FRANKSTOWN, PA - Some Linds Crossing residents refer to the Little Juniata River that flows by their houses as "The Gentle Giant." On a normal day, the stream is gentle, shallow and slow moving, though hardly a giant. Given a hard rain upstream, however, it quickly becomes gigantic and not at all gentle. Linds Crossing was developed in 1911 as a "Summer Home Farm" in rural Blair County, a modest recreation area of weekend and summer cottages, small frame houses huddled densely along the Little Juniata.

Over the years, the neighborhood in Frankstown Township, near Hollidaysburg, evolved. Today, most residents live there full time. Homeowners praise its beauty, the peace and quiet, the absence of urban stress. Many have lived there for decades, and most seem to wish to stay. Yet, they pay a price for the advantages they extol. The same quiet river that provides boating and fishing, refreshing summer swims and cool breezes, can change dramatically with little warning. The Little Juniata floods often. Small, localized bouts of high water also are commonplace.

The price was becoming too high. Jean Jordan had lived in her house more than 20 years and declared, "I love it around here...I've got fish in the river I feed... and geese." Further, she was afraid to move "because I don't like to be in debt." The flooding risk would have made her house difficult to sell. She was certain she could not get enough for it to buy anything similar in a safer spot. Yet, she was experiencing "flooding about three times a year, and it was becoming "too hard to clean up after the floods."

Under the Hazard Mitigation Grant Program (HMGP), Jordan could stay in her home but not run the risk of continual flooding. Raising Jordan's house on a new concrete-block foundation put it above flood level, but left it in its surroundings. She declared herself delighted. "I'm so glad it's up in the air, I don't know how to act."

Dave and Wendy Reighard took a different approach under the HMGP umbrella. They decided to sell their house and move a short distance away. As much as they liked their old location, the "peace of mind" they enjoy in their new home is "priceless."

The driving force behind the Linds Crossing Project was Richard Furmanchik, executive director, and Beverly Pounds, deputy executive director, of the County of Blair Redevelopment and Housing Authority. They shepherded the project from beginning to end. In the process, they won the gratitude and respect of a good many residents.

Wendy Reighard agreed the "program was a success...The number one goal was to get people out of harm's way, and it definitely did that." She praised the attention Furmanchik and Pounds paid to the concerns of the Linds Crossing population. "They listened to people," she said. "I'm very pleased with the way the people in this office treated us." The fourth time the Reighards were flooded was in 1997, they were negotiating with a realtor for their new house. "We had moved everything downstairs in preparation for the move," David Reighard recalled. "The water came through and trashed (the house) two weeks before we were ready to move."

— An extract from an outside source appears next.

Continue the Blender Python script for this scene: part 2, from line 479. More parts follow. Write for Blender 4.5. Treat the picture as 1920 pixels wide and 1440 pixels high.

This was the flood that trapped the Reighards in their house. Marooned on the upper-level deck, they watched furniture ripped by the water from their neighbors' houses and swept away. They could feel the deck swaying under them, as a helicopter circled overhead. High winds made an air rescue unsafe, however, and they spent a long night in the house. Among the possession they lost in this deluge were all their photographs of their children and their comprehensive log of previous flood damage.

All told, 38 Linds Crossing residents moved above flood levels, and 37 moved out of the area entirely through the HMGP project.